Elon Musk has instructed Nvidia to reroute AI chip deliveries to his social media firm X (formerly Twitter) and AI startup xAI, causing delays for Tesla. Internal emails accessed by CNBC reveal that this decision has pushed back Tesla's receipt of more than $500 million worth of chips by several months.
Impact on Tesla's AI Development
According to Nvidia's internal communications, Musk directed the company to prioritize AI chip deliveries for X, rather than Tesla. Nvidia emails reveal that Musk instructed the shipment of thousands of GPUs originally set aside for Tesla to X and xAI. Staff noted that Musk's statements during Tesla's first-quarter earnings call on GPU investments conflicted with actual orders. xAI reportedly rents around 16,000 Nvidia H100 GPUs from Oracle Cloud and uses AWS, with some capacity at X data centers, according to CNBC.
Consequently, this has delayed essential hardware that Tesla needs for its AI and robotics projects like the Tesla Bot. On the recent earnings call, Musk had projected an increase in Tesla's Nvidia H100 AI chips from 35,000 to 85,000 by year-end. However, Nvidia staff indicated that Musk's public claims about Tesla's AI expenditures and procurement might have been overstated.
According to CNCB, an Nvidia memo from December mentioned Musk diverting H100 GPUs initially meant for Tesla to X. Another document, post-earnings call, pointed out inconsistencies with the $10 billion AI expenditure Musk announced relative to Nvidia's forecasts and observing job cuts at Tesla.
Tesla will spend around $10B this year in combined training and inference AI, the latter being primarily in car.
Any company not spending at this level, and doing so efficiently, cannot compete.
— Elon Musk (@elonmusk) April 28, 2024
Musk has asserted that AI capabilities are central to Tesla's future, requiring substantial GPU resources. These decisions may slow Tesla's progress but might temporarily aid financial stability amid struggling profits.
Nvidia did not provide a comment, and Musk did not respond to requests for remarks. Following CNBC's report, Musk clarified on X about Tesla's AI-related spending plans, including investments in the Tesla-designed AI inference computer and sensors, alongside Nvidia hardware costs. He estimates Nvidia purchases by Tesla this year to be between $3 billion and $4 billion.
Of the roughly $10B in AI-related expenditures I said Tesla would make this year, about half is internal, primarily the Tesla-designed AI inference computer and sensors present in all of our cars, plus Dojo.
For building the AI training superclusters, NVidia hardware is about…
— Elon Musk (@elonmusk) June 4, 2024
Musk Says Tesla Cannot Use the Nvidia Chips Immediately
Musk mentioned that Tesla lacked a facility to utilize the Nvidia chips immediately and that they would have remained in storage. He added that Giga Texas' southern extension, which would house 50,000 H100s for FSD training, is almost complete.
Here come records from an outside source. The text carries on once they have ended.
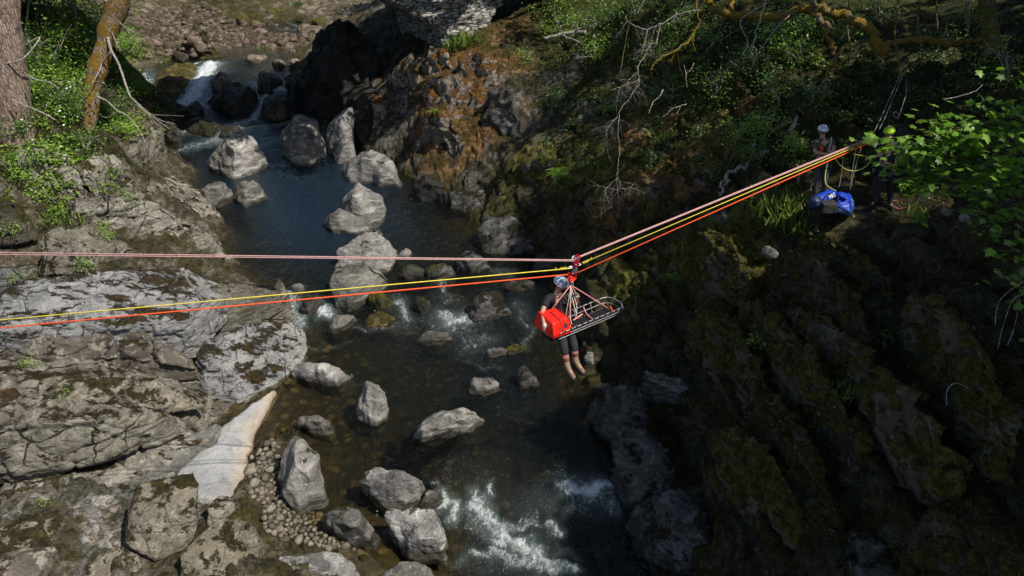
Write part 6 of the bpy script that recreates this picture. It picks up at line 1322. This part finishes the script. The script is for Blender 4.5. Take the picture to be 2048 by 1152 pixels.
# left anchor tree, just outside the picture
lt = ext(cA, Wt(0, 570, 9.55), 1.36); zt = gz(lt.x, lt.y)
trunk('anchor_tree', 'trunk on the left bank that holds the far ends of the ropes', [Vector((lt.x-.25, lt.y, zt-.5)), Vector((lt.x-.25, lt.y, zt+2)), Vector((lt.x-.35, lt.y, 8.5)), Vector((lt.x-.5, lt.y+.1, 12))], [.35, .28, .25, .2], BK1)
# anchor lines behind the ledge going up to the trees
an2 = hit(1812, 118)
rope('anchor_line', 'grey anchor lines climbing from the ropes to the trees above', RG, [[ANCR+Vector((.1, .2, .1)), Wt(1760, 240, 15.2), Wt(1800, 150, 17), an2], [ANCR+Vector((.2, .2, .15)), Wt(1768, 240, 15.2), Wt(1806, 150, 17), an2+Vector((.1, 0, 0))]], .008)
rope('anchor_line', 'thin grey line with a loop behind the lime helmet', RG, [[Wt(1796, 238, 15), Wt(1812, 190, 15.6), hit(1814, 150)], spline([Wt(1796, 238, 15), Wt(1788, 232, 15), Wt(1787, 226, 15), Wt(1793, 224, 15), Wt(1797, 230, 15), Wt(1794, 238, 15)], 4)], .009)
rope('slack_rope', 'slack lime rope looping between the two standing rescuers', simple('lime_rope', (.42, .46, .1), .8), [spline([Wt(1744, 314, 14.3), Wt(1735, 330, 14.3), Wt(1715, 341, 14.3), Wt(1695, 340, 14.3), Wt(1680, 330, 14.4), Wt(1668, 314, 14.5)], 6)], .011, 'rope')
rope('slack_rope', 'lime rope hanging from the hands down to the blue rope bag', simple('lime_rope', (.42, .46, .1), .8), [spline([Wt(1660, 308, 14.5), Wt(1653, 335, 14.5), Wt(1650, 358, 14.5), Wt(1655, 372, 14.4), Wt(1672, 382, 14.3)], 6)], .011, 'rope')
rope('slack_rope', 'yellow line held between the taut ropes and the lime helmet rescuer', RY, [[Wt(1706, 308, 14.3), Wt(1738, 314, 14.25)]], .008, 'rope')
rope('tail_rope', 'thin grey tails hanging to the ground between the rescuers', RG, [spline([Wt(1712, 300, 14.4), Wt(1705, 340, 14.3), Wt(1700, 380, 14.2)], 5), spline([Wt(1722, 296, 14.4), Wt(1712, 330, 14.3), Wt(1701, 376, 14.2)], 5), spline([Wt(1686, 310, 14.4), Wt(1684, 340, 14.4), Wt(1678, 375, 14.3)], 5)], .006, 'rope')
P = []
gp = hit(1800, 412)
for k in range(60): a = k*.42; P.append(gp+Vector((math.cos(a)*(.25+.06*math.sin(k)), math.sin(a)*.2, .03+.02*math.sin(k*1.7))))
rope('rope_pile', 'small pile of dull pink rope on the dirt ledge', simple('dull_pink_rope', (.3, .09, .08), .8), [P], .008, 'rope')
# knots on the yellow rope
def knot(c, d, label):
    d = d.normalized(); u = d.orthogonal().normalized(); b = d.cross(u); mb = MB()
    mb.tube([c+d*(k*.0042-.06)+(u*math.cos(k*.9)+b*math.sin(k*.9))*.016 for k in range(30)], .009, 6)
    mb.tube(spline([c+d*.05, c+d*.1+u*.01, c+d*.13+Vector((0, 0, .04))], 4), .007, 5)
    o = mb.build('knot', RY, None, origin=tuple(c)); tag(o, label, 'knot')
    return o
knot(Wt(1126, 537, 11.3), (Wt(1126, 537, 11.3)-Wt(1100, 541, 11.3))*-1, 'yellow knot left of the red carriage')
knot(Wt(1171, 524, 11.4), Wt(1190, 516, 11.5)-Wt(1170, 524, 11.4), 'yellow knot right of the red carriage')
for a, b, lab in ((Wt(1134, 537, 11.3), Wt(1148, 533, 11.35), 'steel link between left knot and carriage'), (Wt(1153, 531, 11.35), Wt(1164, 527, 11.4), 'steel link between carriage and right knot')):
    d = b-a; u = Vector((0, 0, 1)); mb = MB(); mb.tube([a+d*(.5-.5*math.cos(t))+u*.018*math.sin(t) for t in np.linspace(0, 6.283, 18)], .0065, 6, False); tag(mb.build('carabiner', STL, None, origin=tuple(a)), lab, 'carabiner')
# carriage
def disc(mb, c, n_, r, th, seg=18):
    n_ = n_.normalized(); u = n_.orthogonal().normalized(); b = n_.cross(u)
    mb.tube([c-n_*th/2, c-n_*th/2*.9, c+n_*th/2*.9, c+n_*th/2], [r*.9, r, r, r*.9], seg)
rd = (Wt(1740, 280, 14.5)-cA); rd.z = 0; rd.normalize(); nrm = Vector((rd.y, -rd.x, 0)).normalized()      # axle direction, towards the camera
car = empty('pulley_carriage', Wt(1151, 534, 11.35), 'dark red pulley carriage with a white wheel riding the pink rope', 'pulley')
mb = MB(); disc(mb, Wt(1148, 517, 11.36), nrm, .05, .03); mb.build('wheel', simple('white_wheel', (.75, .75, .7), .5), car)
for k, (x, y) in enumerate([(1149, 521), (1156, 518)]):
    mb = MB(); disc(mb, Wt(x, y, 11.32), nrm, .033, .03); mb.build('wheel', STL, car)
def plate(pts, c, n_, th):
    bm = bmesh.new(); vs = [bm.verts.new(p+n_*th/2) for p in pts]; f = bm.faces.new(vs); r_ = bmesh.ops.extrude_face_region(bm, geom=[f]); bmesh.ops.translate(bm, verts=[v for v in r_['geom'] if isinstance(v, bmesh.types.BMVert)], vec=-n_*th); bmesh.ops.recalc_face_normals(bm, faces=bm.faces)
    V = [v.co.copy() for v in bm.verts]; bm.verts.index_update(); Fc = [tuple(v.index for v in f.verts) for f in bm.faces]; bm.free(); return V, Fc
for k in (0, 1):
    mb = MB(); pts = [Wt(x, y, 11.31+k*.08) for x, y in [(1147, 515), (1152, 508), (1159, 509), (1161, 515), (1158, 526), (1154, 536), (1149, 535), (1146, 526)]]; mb.add(*plate(pts, None, nrm, .006)); mb.build('side_plate', DRED, car, False)
mb = MB(); mb.tube([Wt(1151, 516, 11.28), Wt(1151, 516, 11.43)], .008, 8); mb.tube([Wt(1157, 514, 11.28), Wt(1157, 514, 11.43)], .008, 8); mb.tube([Wt(1152, 530, 11.28), Wt(1152, 530, 11.43)], .01, 8); mb.build('axle_bolts', STL, car)
for a, b in (((1152, 535), (1144, 548)), ((1154, 535), (1151, 547))):
    A, B = Wt(*a, 11.35), Wt(*b, 11.35); d = B-A; u = nrm.cross(d).normalized(); mb = MB(); mb.tube([A+d*(.5-.5*math.cos(t))+u*.02*math.sin(t) for t in np.linspace(0, 6.283, 18)], .0065, 6, False); mb.build('carabiner', STL, car)
low = empty('rigging_plate', Wt(1143, 556, 11.35), 'bright red rigging plate and pulleys above the litter bridle', 'rigging plate')
for (x, y, r, m_) in [(1138, 548, .035, DRED), (1151, 549, .034, DRED), (1143, 556, .028, RED), (1141, 561, .03, RED)]:
    mb = MB(); disc(mb, Wt(x, y, 11.33), nrm, r, .035); mb.build('pulley', m_, low)
mb = MB(); mb.add(*plate([Wt(x, y, 11.36) for x, y in [(1136, 552), (1150, 551), (1153, 556), (1146, 564), (1139, 566), (1134, 558)]], None, nrm, .01)); mb.build('plate', RED, low, False)
mb = MB()
for a, b in (((1139, 563), (1137, 571)), ((1144, 563), (1145, 572))):
    A, B = Wt(*a, 11.35), Wt(*b, 11.35); d = B-A; u = Vector((1, 0, 0)); mb.tube([A+d*(.5-.5*math.cos(t))+u*.014*math.sin(t) for t in np.linspace(0, 6.283, 14)], .006, 5, False)
mb.build('carabiners', STL, low)
# litter: horizontal basket stretcher
zl = 4.78; A = Wz(1106, 673, zl); B = Wz(1252, 612, zl); u = (B-A).normalized(); Ln = (B-A).length; wv = Vector((-u.y, u.x, 0)); Wd = .44
lit = empty('rescue_litter', A.lerp(B, .5)+wv*Wd/2-Vector((0, 0, .2)), 'long metal basket litter hanging level from the ropes', 'stretcher')
def lp(a, b, z): return A+u*a+wv*b+Vector((0, 0, z))
def loop(inset, z, k=4):
    P = []; r = .16
    for (cx, cy, a0) in [(Ln-r-inset, inset+r, -90), (Ln-r-inset, Wd-inset-r, 0), (r+inset, Wd-inset-r, 90), (r+inset, inset+r, 180)]:
        for j in range(k+1): a = R(a0+90*j/k); P.append(lp(cx+r*math.cos(a), cy+r*math.sin(a), z))
    return P+[P[0]]
mb = MB(); mb.tube(loop(0, 0), .0125, 8, False); mb.build('top_rail', ALU, lit)
mb = MB(); mb.tube(loop(.03, -.09), .009, 7, False); mb.build('middle_rail', ALU, lit)
mb = MB(); mb.tube(loop(.07, -.17), .01, 7, False); mb.build('bottom_rail', ALU, lit)
mb = MB()
for a in np.linspace(.06, Ln-.06, 9):
    mb.tube([lp(a, 0, 0), lp(a, .03, -.09), lp(a, .07, -.17), lp(a, Wd-.07, -.17), lp(a, Wd-.03, -.09), lp(a, Wd, 0)], .006, 6)
mb.build('ribs', ALU, lit)
mb = MB(); nx = 26
for i in range(nx): 
    a = .08+(Ln-.16)*i/(nx-1); mb.box(lp(a, Wd/2, -.155), .03, Wd-.16, .008, frame(wv))
mb.box(lp(Ln/2, Wd/2, -.165), Wd-.16, Ln-.1, .006, frame(u)); mb.build('bed', BLK, lit, False)
mb = MB()
for a in np.linspace(.12, Ln-.12, 12): mb.tube([lp(a-.02, 0, 0), lp(a+.02, 0, 0)], .016, 8); mb.tube([lp(a-.02, Wd, 0), lp(a+.02, Wd, 0)], .016, 8)
mb.build('tape_bands', BLK, lit)
for b_ in (.32, .62, .86):
    mb = MB(); mb.tube(spline([lp(Ln*b_, .02, .0), lp(Ln*b_, Wd*.3, -.11), lp(Ln*b_, Wd*.7, -.11), lp(Ln*b_, Wd-.02, 0)], 5), .012, 4); mb.build('strap', RPK if b_ < .8 else BLK, lit)
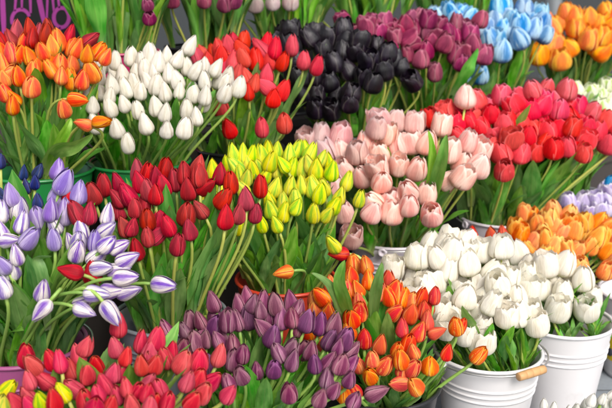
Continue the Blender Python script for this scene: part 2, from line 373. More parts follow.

Tesla had no place to send the Nvidia chips to turn them on, so they would have just sat in a warehouse.
The south extension of Giga Texas is almost complete. This will house 50k H100s for FSD training.
— Elon Musk (@elonmusk) June 4, 2024
Musk also stated that xAI plans to deploy a substantial GPU supercomputer by next summer and will soon launch a data center with 100,000 H100 GPUs. These claims remain unverified.
Conflicts of Interest and Shareholder Concerns
Musk's directive to prioritize X and xAI has stirred concerns of conflicts of interest, given his executive roles across multiple companies. Legal experts suggest that this allocation might divert opportunities from Tesla to Musk's other ventures.
Tesla's shareholders are increasingly questioning whether Musk can adequately juggle his responsibilities between Tesla and his other enterprises such as SpaceX and Neuralink. The postponement of chip deliveries exacerbates these concerns, especially as Tesla battles growing competition and declining sales.
Musk's actions have faced criticism from Tesla's largest retail shareholder and other investors. They argue that demanding more control over Tesla's operations could be problematic. The rerouting of AI chips from Tesla to X seems to reflect Musk's tendency to blend resources across his ventures, potentially harming Tesla's AI advancements and business performance.
Nvidia's Allocation Challenges
Nvidia, one of the most valuable companies globally, is facing intense demand for its AI chips from industry giants like Google, Amazon, Meta, and Microsoft. CEO Jensen Huang admitted the challenge of meeting this soaring demand, noting that customers are “consuming every GPU that's out there“. Nevertheless, Musk has secured a large allocation of Nvidia's AI chips for X and xAI, while Tesla shareholders are concerned about the implications for the automaker's AI projects.